-- Start of Input records --
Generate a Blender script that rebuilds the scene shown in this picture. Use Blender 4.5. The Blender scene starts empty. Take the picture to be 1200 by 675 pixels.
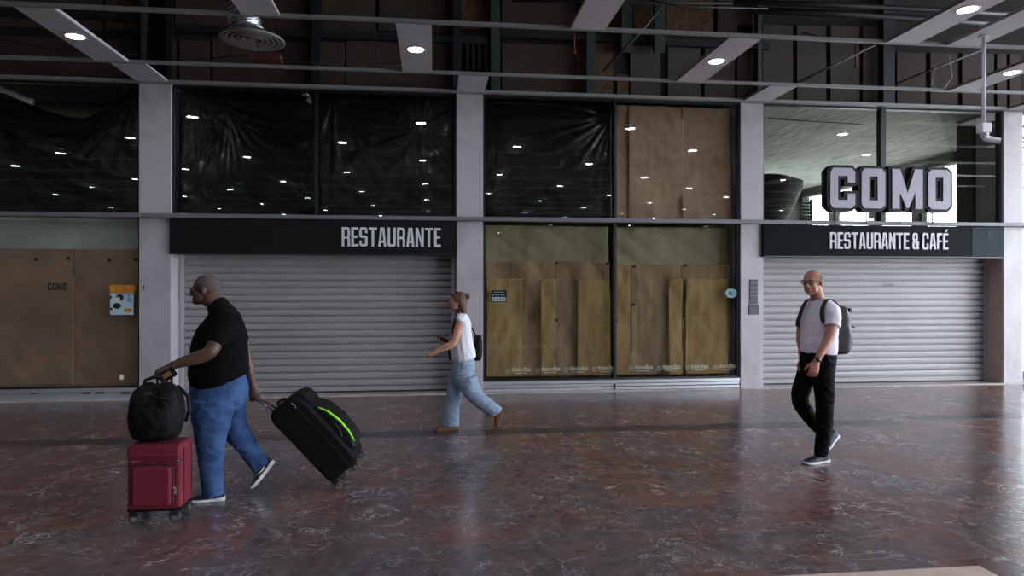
import bpy, bmesh, math, random
from mathutils import Vector, Matrix, noise
random.seed(7)
SC = bpy.context.scene
COL = SC.collection
PI = math.pi
# ---------------------------------------------------------------- camera model
TH = math.radians(6.56)
CT, ST = math.cos(TH), math.sin(TH)
CH, FPX, HY = 1.68, 800.0, 332.0
def W(px, py, Y):
    u = (px-600)/FPX; v = (HY-py)/FPX
    D = Y/(CT-u*ST)
    return Vector((D*(u*CT+ST), Y, CH+v*D))
def G(px, py, z=0.0):
    u = (px-600)/FPX; D = (CH-z)*FPX/(py-HY)
    return Vector((D*(u*CT+ST), D*(CT-u*ST), z))
def XF(px, Y): return W(px, HY, Y).x
def ZF(px, py, Y): return W(px, py, Y).z

cam = bpy.data.cameras.new('camera'); co = bpy.data.objects.new('camera', cam); COL.objects.link(co)
cam.sensor_width = 36; cam.lens = 24.0
cam.shift_y = (HY-337.5)/1200.0
co.location = (0, 0, CH); co.rotation_euler = (PI/2, 0, -TH)
SC.camera = co
SC.view_settings.view_transform = 'Standard'; SC.view_settings.look = 'None'
SC.view_settings.gamma = 1; SC.view_settings.use_curve_mapping = False
SC.view_settings.exposure = 0.55

# ---------------------------------------------------------------- materials
def lin(c): return tuple(((x/255)/12.92 if x/255 <= .04045 else ((x/255+.055)/1.055)**2.4) for x in c)+(1,)
def mat(name, rgb, rough=.6, metal=0.0, var=0.0, vscale=6.0, bump=0.0, bscale=40.0, spec=.5, coat=0.0, rgb2=None, stretch=(1,1,1), detail=4):
    m = bpy.data.materials.new(name); m.use_nodes = True
    nt = m.node_tree; b = nt.nodes['Principled BSDF']
    b.inputs['Base Color'].default_value = lin(rgb); b.inputs['Roughness'].default_value = rough
    b.inputs['Metallic'].default_value = metal; b.inputs['Specular IOR Level'].default_value = spec
    b.inputs['Coat Weight'].default_value = coat
    if var or bump:
        tc = nt.nodes.new('ShaderNodeTexCoord'); mp = nt.nodes.new('ShaderNodeMapping')
        mp.inputs['Scale'].default_value = stretch
        nt.links.new(tc.outputs['Object'], mp.inputs[0])
    if var:
        n = nt.nodes.new('ShaderNodeTexNoise'); n.inputs['Scale'].default_value = vscale; n.inputs['Detail'].default_value = detail
        nt.links.new(mp.outputs[0], n.inputs['Vector'])
        r = nt.nodes.new('ShaderNodeValToRGB')
        c1 = lin(rgb); c2 = lin(rgb2) if rgb2 else tuple(min(1, x*(1+var)) for x in c1[:3])+(1,)
        c0 = c1 if rgb2 else tuple(x*(1-var) for x in c1[:3])+(1,)
        r.color_ramp.elements[0].color = c0; r.color_ramp.elements[0].position = .35
        r.color_ramp.elements[1].color = c2; r.color_ramp.elements[1].position = .65
        nt.links.new(n.outputs['Fac'], r.inputs[0]); nt.links.new(r.outputs[0], b.inputs['Base Color'])
    if bump:
        n2 = nt.nodes.new('ShaderNodeTexNoise'); n2.inputs['Scale'].default_value = bscale; n2.inputs['Detail'].default_value = 3
        nt.links.new(mp.outputs[0], n2.inputs['Vector'])
        bp = nt.nodes.new('ShaderNodeBump'); bp.inputs['Strength'].default_value = bump; bp.inputs['Distance'].default_value = .02
        nt.links.new(n2.outputs['Fac'], bp.inputs['Height']); nt.links.new(bp.outputs[0], b.inputs['Normal'])
    return m

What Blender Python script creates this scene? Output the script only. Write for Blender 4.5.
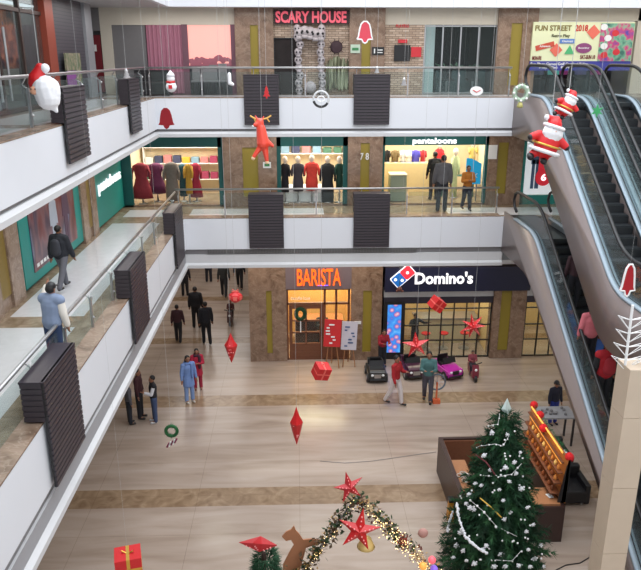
import bpy, bmesh, math, random
from mathutils import Vector, Matrix, Euler
R = random.Random(7)
PI = math.pi
S = bpy.context.scene
for o in list(bpy.data.objects): bpy.data.objects.remove(o)
C = S.collection
# ---------------------------------------------------------------- camera, world, light, exposure
EYE = 10.7
PITCH = math.atan(228/700.0); YAW = math.atan(25.5/700*math.cos(PITCH))
cd = bpy.data.cameras.new('camera'); cam = bpy.data.objects.new('camera', cd); C.objects.link(cam)
cam.location = (0, 0, EYE); cam.rotation_euler = (PI/2-PITCH, 0, -YAW)
cd.sensor_fit = 'HORIZONTAL'; cd.sensor_width = 36; cd.lens = 36*700/641.0; cd.clip_end = 200
S.camera = cam
W = bpy.data.worlds.new('sky'); S.world = W; W.use_nodes = True
W.node_tree.nodes['Background'].inputs[0].default_value = (0.89, 0.945, 1.0, 1)
W.node_tree.nodes['Background'].inputs[1].default_value = 1.0
S.view_settings.view_transform = 'Standard'; S.view_settings.look = 'None'
S.view_settings.gamma = 1; S.view_settings.use_curve_mapping = False
S.view_settings.exposure = 0.35
def area(name, loc, size, power, col=(1, 1, 1), rot=(0, 0, 0)):
    l = bpy.data.lights.new(name, 'AREA'); l.shape = 'RECTANGLE'; l.size, l.size_y = size
    l.energy = power; l.color = col
    o = bpy.data.objects.new(name, l); C.objects.link(o); o.location = loc; o.rotation_euler = rot
    return o
area('skylight_light', (4, 13, 19), (16, 18), 2500, (0.95, 0.97, 1.0))
area('corridor_light', (2, 23.2, 8.3), (9, 0.5), 45, (1, 0.95, 0.86))
area('gallery_light', (-5, 14, 8.2), (0.6, 14), 60, (1, 0.97, 0.92))
area('upper_corridor_light', (4, 23.2, 12.1), (18, 0.5), 130, (1, 0.98, 0.95))
area('upper_gallery_light', (-5.3, 18, 12.1), (0.6, 9), 75, (1, 0.98, 0.95))
area('lobby_light', (2, 23.0, 4.1), (9, 0.6), 60, (1, 0.9, 0.75))
area('back_lobby_light', (-4, 31, 4.0), (3, 12), 150, (1, 0.95, 0.9))
area('dress_shop_light', (-4.1, 25.3, 8.25), (2.6, 2), 120, (1, 0.93, 0.8))
area('fashion_shop_light', (0.6, 25.3, 8.25), (2.2, 2), 105, (1, 0.93, 0.82))
area('clothes_shop_light', (4.8, 25.3, 8.25), (3.4, 2), 130, (1, 0.92, 0.76))
area('window_shop_light', (9, 24.6, 8.2), (2, 0.8), 40, (1, 1, 1))
area('cafe_light', (0.8, 25.2, 3.4), (2, 1.6), 170, (1, 0.82, 0.52))
area('pizza_shop_light', (5.6, 25.2, 3.0), (3.4, 1.8), 85, (1, 0.87, 0.65))
area('right_pizza_light', (9.8, 25.2, 3.0), (2, 1.8), 50, (1, 0.87, 0.6))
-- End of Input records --
▸ **What is expected**:
Please transcribe the material above exactly as written. Leave the pictures out.

▸ **Full solution**:
Generate a Blender script that rebuilds the scene shown in this picture. Use Blender 4.5. The Blender scene starts empty. Take the picture to be 1200 by 675 pixels.
import bpy, bmesh, math, random
from mathutils import Vector, Matrix, noise
random.seed(7)
SC = bpy.context.scene
COL = SC.collection
PI = math.pi
# ---------------------------------------------------------------- camera model
TH = math.radians(6.56)
CT, ST = math.cos(TH), math.sin(TH)
CH, FPX, HY = 1.68, 800.0, 332.0
def W(px, py, Y):
    u = (px-600)/FPX; v = (HY-py)/FPX
    D = Y/(CT-u*ST)
    return Vector((D*(u*CT+ST), Y, CH+v*D))
def G(px, py, z=0.0):
    u = (px-600)/FPX; D = (CH-z)*FPX/(py-HY)
    return Vector((D*(u*CT+ST), D*(CT-u*ST), z))
def XF(px, Y): return W(px, HY, Y).x
def ZF(px, py, Y): return W(px, py, Y).z

cam = bpy.data.cameras.new('camera'); co = bpy.data.objects.new('camera', cam); COL.objects.link(co)
cam.sensor_width = 36; cam.lens = 24.0
cam.shift_y = (HY-337.5)/1200.0
co.location = (0, 0, CH); co.rotation_euler = (PI/2, 0, -TH)
SC.camera = co
SC.view_settings.view_transform = 'Standard'; SC.view_settings.look = 'None'
SC.view_settings.gamma = 1; SC.view_settings.use_curve_mapping = False
SC.view_settings.exposure = 0.55

# ---------------------------------------------------------------- materials
def lin(c): return tuple(((x/255)/12.92 if x/255 <= .04045 else ((x/255+.055)/1.055)**2.4) for x in c)+(1,)
def mat(name, rgb, rough=.6, metal=0.0, var=0.0, vscale=6.0, bump=0.0, bscale=40.0, spec=.5, coat=0.0, rgb2=None, stretch=(1,1,1), detail=4):
    m = bpy.data.materials.new(name); m.use_nodes = True
    nt = m.node_tree; b = nt.nodes['Principled BSDF']
    b.inputs['Base Color'].default_value = lin(rgb); b.inputs['Roughness'].default_value = rough
    b.inputs['Metallic'].default_value = metal; b.inputs['Specular IOR Level'].default_value = spec
    b.inputs['Coat Weight'].default_value = coat
    if var or bump:
        tc = nt.nodes.new('ShaderNodeTexCoord'); mp = nt.nodes.new('ShaderNodeMapping')
        mp.inputs['Scale'].default_value = stretch
        nt.links.new(tc.outputs['Object'], mp.inputs[0])
    if var:
        n = nt.nodes.new('ShaderNodeTexNoise'); n.inputs['Scale'].default_value = vscale; n.inputs['Detail'].default_value = detail
        nt.links.new(mp.outputs[0], n.inputs['Vector'])
        r = nt.nodes.new('ShaderNodeValToRGB')
        c1 = lin(rgb); c2 = lin(rgb2) if rgb2 else tuple(min(1, x*(1+var)) for x in c1[:3])+(1,)
        c0 = c1 if rgb2 else tuple(x*(1-var) for x in c1[:3])+(1,)
        r.color_ramp.elements[0].color = c0; r.color_ramp.elements[0].position = .35
        r.color_ramp.elements[1].color = c2; r.color_ramp.elements[1].position = .65
        nt.links.new(n.outputs['Fac'], r.inputs[0]); nt.links.new(r.outputs[0], b.inputs['Base Color'])
    if bump:
        n2 = nt.nodes.new('ShaderNodeTexNoise'); n2.inputs['Scale'].default_value = bscale; n2.inputs['Detail'].default_value = 3
        nt.links.new(mp.outputs[0], n2.inputs['Vector'])
        bp = nt.nodes.new('ShaderNodeBump'); bp.inputs['Strength'].default_value = bump; bp.inputs['Distance'].default_value = .02
        nt.links.new(n2.outputs['Fac'], bp.inputs['Height']); nt.links.new(bp.outputs[0], b.inputs['Normal'])
    return m

What Blender Python script creates this scene? Output the script only. Write for Blender 4.5.
import bpy, bmesh, math, random
from mathutils import Vector, Matrix, Euler
R = random.Random(7)
PI = math.pi
S = bpy.context.scene
for o in list(bpy.data.objects): bpy.data.objects.remove(o)
C = S.collection
# ---------------------------------------------------------------- camera, world, light, exposure
EYE = 10.7
PITCH = math.atan(228/700.0); YAW = math.atan(25.5/700*math.cos(PITCH))
cd = bpy.data.cameras.new('camera'); cam = bpy.data.objects.new('camera', cd); C.objects.link(cam)
cam.location = (0, 0, EYE); cam.rotation_euler = (PI/2-PITCH, 0, -YAW)
cd.sensor_fit = 'HORIZONTAL'; cd.sensor_width = 36; cd.lens = 36*700/641.0; cd.clip_end = 200
S.camera = cam
W = bpy.data.worlds.new('sky'); S.world = W; W.use_nodes = True
W.node_tree.nodes['Background'].inputs[0].default_value = (0.89, 0.945, 1.0, 1)
W.node_tree.nodes['Background'].inputs[1].default_value = 1.0
S.view_settings.view_transform = 'Standard'; S.view_settings.look = 'None'
S.view_settings.gamma = 1; S.view_settings.use_curve_mapping = False
S.view_settings.exposure = 0.35
def area(name, loc, size, power, col=(1, 1, 1), rot=(0, 0, 0)):
    l = bpy.data.lights.new(name, 'AREA'); l.shape = 'RECTANGLE'; l.size, l.size_y = size
    l.energy = power; l.color = col
    o = bpy.data.objects.new(name, l); C.objects.link(o); o.location = loc; o.rotation_euler = rot
    return o
area('skylight_light', (4, 13, 19), (16, 18), 2500, (0.95, 0.97, 1.0))
area('corridor_light', (2, 23.2, 8.3), (9, 0.5), 45, (1, 0.95, 0.86))
area('gallery_light', (-5, 14, 8.2), (0.6, 14), 60, (1, 0.97, 0.92))
area('upper_corridor_light', (4, 23.2, 12.1), (18, 0.5), 130, (1, 0.98, 0.95))
area('upper_gallery_light', (-5.3, 18, 12.1), (0.6, 9), 75, (1, 0.98, 0.95))
area('lobby_light', (2, 23.0, 4.1), (9, 0.6), 60, (1, 0.9, 0.75))
area('back_lobby_light', (-4, 31, 4.0), (3, 12), 150, (1, 0.95, 0.9))
area('dress_shop_light', (-4.1, 25.3, 8.25), (2.6, 2), 120, (1, 0.93, 0.8))
area('fashion_shop_light', (0.6, 25.3, 8.25), (2.2, 2), 105, (1, 0.93, 0.82))
area('clothes_shop_light', (4.8, 25.3, 8.25), (3.4, 2), 130, (1, 0.92, 0.76))
area('window_shop_light', (9, 24.6, 8.2), (2, 0.8), 40, (1, 1, 1))
area('cafe_light', (0.8, 25.2, 3.4), (2, 1.6), 170, (1, 0.82, 0.52))
area('pizza_shop_light', (5.6, 25.2, 3.0), (3.4, 1.8), 85, (1, 0.87, 0.65))
area('right_pizza_light', (9.8, 25.2, 3.0), (2, 1.8), 50, (1, 0.87, 0.6))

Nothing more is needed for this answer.